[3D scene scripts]
* begin *

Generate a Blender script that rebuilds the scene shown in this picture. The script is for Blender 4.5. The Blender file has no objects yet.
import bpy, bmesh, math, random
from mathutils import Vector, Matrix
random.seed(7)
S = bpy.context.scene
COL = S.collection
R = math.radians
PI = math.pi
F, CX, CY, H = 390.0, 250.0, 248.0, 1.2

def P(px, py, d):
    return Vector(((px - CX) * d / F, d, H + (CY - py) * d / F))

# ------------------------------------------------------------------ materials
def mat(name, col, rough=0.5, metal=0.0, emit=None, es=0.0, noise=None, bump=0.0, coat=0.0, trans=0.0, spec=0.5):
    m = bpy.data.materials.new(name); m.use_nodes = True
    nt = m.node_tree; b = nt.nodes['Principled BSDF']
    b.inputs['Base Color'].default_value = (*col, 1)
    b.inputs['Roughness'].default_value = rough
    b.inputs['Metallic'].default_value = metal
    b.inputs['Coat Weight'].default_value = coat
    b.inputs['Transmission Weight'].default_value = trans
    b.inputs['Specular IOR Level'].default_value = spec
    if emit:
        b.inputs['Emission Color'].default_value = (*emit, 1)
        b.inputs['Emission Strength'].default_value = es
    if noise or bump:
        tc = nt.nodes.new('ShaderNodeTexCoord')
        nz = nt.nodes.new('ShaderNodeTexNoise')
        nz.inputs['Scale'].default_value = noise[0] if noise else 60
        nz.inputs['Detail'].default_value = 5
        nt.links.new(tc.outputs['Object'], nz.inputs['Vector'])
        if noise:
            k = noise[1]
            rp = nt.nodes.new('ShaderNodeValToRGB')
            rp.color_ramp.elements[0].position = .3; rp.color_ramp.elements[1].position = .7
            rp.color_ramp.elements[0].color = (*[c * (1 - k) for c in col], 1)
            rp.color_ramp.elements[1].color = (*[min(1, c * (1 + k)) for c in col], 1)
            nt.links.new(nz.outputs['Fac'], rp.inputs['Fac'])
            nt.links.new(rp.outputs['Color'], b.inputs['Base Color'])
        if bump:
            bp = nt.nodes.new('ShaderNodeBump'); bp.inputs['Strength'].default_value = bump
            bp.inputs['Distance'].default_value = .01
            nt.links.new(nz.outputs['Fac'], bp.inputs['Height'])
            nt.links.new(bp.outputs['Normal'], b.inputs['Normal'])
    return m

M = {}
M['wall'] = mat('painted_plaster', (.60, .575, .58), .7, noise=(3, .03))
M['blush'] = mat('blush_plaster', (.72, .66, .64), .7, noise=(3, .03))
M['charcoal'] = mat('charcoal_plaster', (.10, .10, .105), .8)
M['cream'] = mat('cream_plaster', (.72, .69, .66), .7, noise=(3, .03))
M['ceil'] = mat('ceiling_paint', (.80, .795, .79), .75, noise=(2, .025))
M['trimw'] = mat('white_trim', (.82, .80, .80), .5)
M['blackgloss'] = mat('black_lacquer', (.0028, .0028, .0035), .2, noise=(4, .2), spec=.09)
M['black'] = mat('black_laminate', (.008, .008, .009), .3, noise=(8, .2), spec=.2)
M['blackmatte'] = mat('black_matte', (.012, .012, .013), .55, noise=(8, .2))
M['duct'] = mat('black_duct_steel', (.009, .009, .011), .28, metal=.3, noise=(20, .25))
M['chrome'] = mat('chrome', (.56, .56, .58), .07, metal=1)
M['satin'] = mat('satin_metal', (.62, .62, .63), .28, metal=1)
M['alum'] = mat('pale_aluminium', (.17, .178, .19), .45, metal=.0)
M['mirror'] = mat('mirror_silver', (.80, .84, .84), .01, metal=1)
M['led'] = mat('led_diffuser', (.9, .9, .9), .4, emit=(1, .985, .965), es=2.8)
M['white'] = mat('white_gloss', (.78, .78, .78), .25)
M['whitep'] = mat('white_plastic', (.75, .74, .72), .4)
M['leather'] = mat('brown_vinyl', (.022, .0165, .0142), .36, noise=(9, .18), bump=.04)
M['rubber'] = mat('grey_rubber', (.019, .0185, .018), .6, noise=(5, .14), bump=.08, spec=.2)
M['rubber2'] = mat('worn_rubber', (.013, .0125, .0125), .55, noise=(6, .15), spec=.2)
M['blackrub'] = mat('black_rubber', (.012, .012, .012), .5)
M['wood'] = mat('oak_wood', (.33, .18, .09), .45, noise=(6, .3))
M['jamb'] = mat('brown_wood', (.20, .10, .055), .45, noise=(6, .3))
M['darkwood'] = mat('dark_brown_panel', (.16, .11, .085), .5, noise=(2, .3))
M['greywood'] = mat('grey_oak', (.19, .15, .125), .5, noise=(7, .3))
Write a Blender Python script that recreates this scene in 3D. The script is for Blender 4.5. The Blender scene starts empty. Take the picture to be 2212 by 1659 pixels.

* end *

What is expected: Give back exactly the material above from its opening line to the line bearing "return Vector(((px - CX)".

Answer to this problem:
Generate a Blender script that rebuilds the scene shown in this picture. The script is for Blender 4.5. The Blender file has no objects yet.
import bpy, bmesh, math, random
from mathutils import Vector, Matrix
random.seed(7)
S = bpy.context.scene
COL = S.collection
R = math.radians
PI = math.pi
F, CX, CY, H = 390.0, 250.0, 248.0, 1.2

def P(px, py, d):
    return Vector(((px - CX) * d / F, d, H + (CY - py) * d / F))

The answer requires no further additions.